Catholic Confession...

We were in Church, by the Confessionals, we were practising what to do and what to say. Each of us in my class took a turn going in and pretending to speak to the priest:


"Forgive me Father, for I have sinned..."


In a way it was like learning the script to a play

We each had lines

I got to ad lib half way

However, at this point there was a block

I stumbled across each time

"Sins" - I didn't know what to say.



I thought about the 10 commandments,

I hadn't murdered anyone

I didn't really know what adultery meant but I was almost 100% confident I wasn't involved in it.

I hadn't stolen anything

I wasn't greedy

Just what was I meant to say when the Priest expected me to confess to my sins?

I thought back over the day, the last week... longer

I found myself re-examining past events

for potential

I imagined scenes as a third person

I evaluated

At the end of the last lesson before the 'big' event, the teacher asked if anyone had any questions.
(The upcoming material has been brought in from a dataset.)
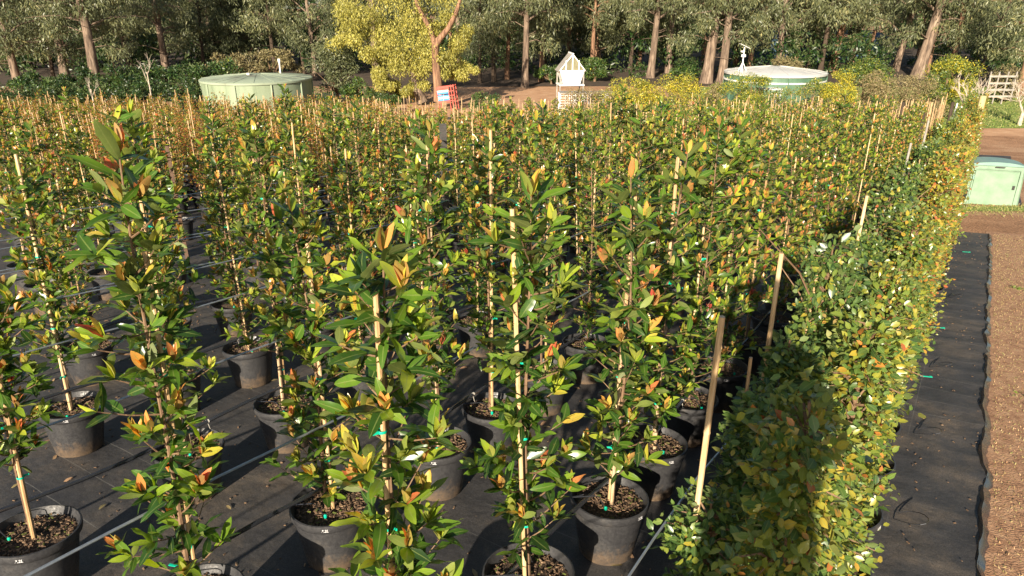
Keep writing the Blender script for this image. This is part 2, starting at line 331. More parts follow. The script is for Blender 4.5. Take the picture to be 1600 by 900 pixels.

My hand went up.

I was relieved when she said for all those with questions to come forward so that I didn't have to state mine publically.

I was able to explain and ask her for advice because I didn't know what to say and I was obviously expected to confess to something.

She made a few suggestions, but I hadn't done any of those things. In the end she said, "Make something up".

"Like what Miss?"

"Or ... you could say .... that you didn't go to Mass".



I think this maybe why the term 'Catch 22' meant something to me when I first heard it.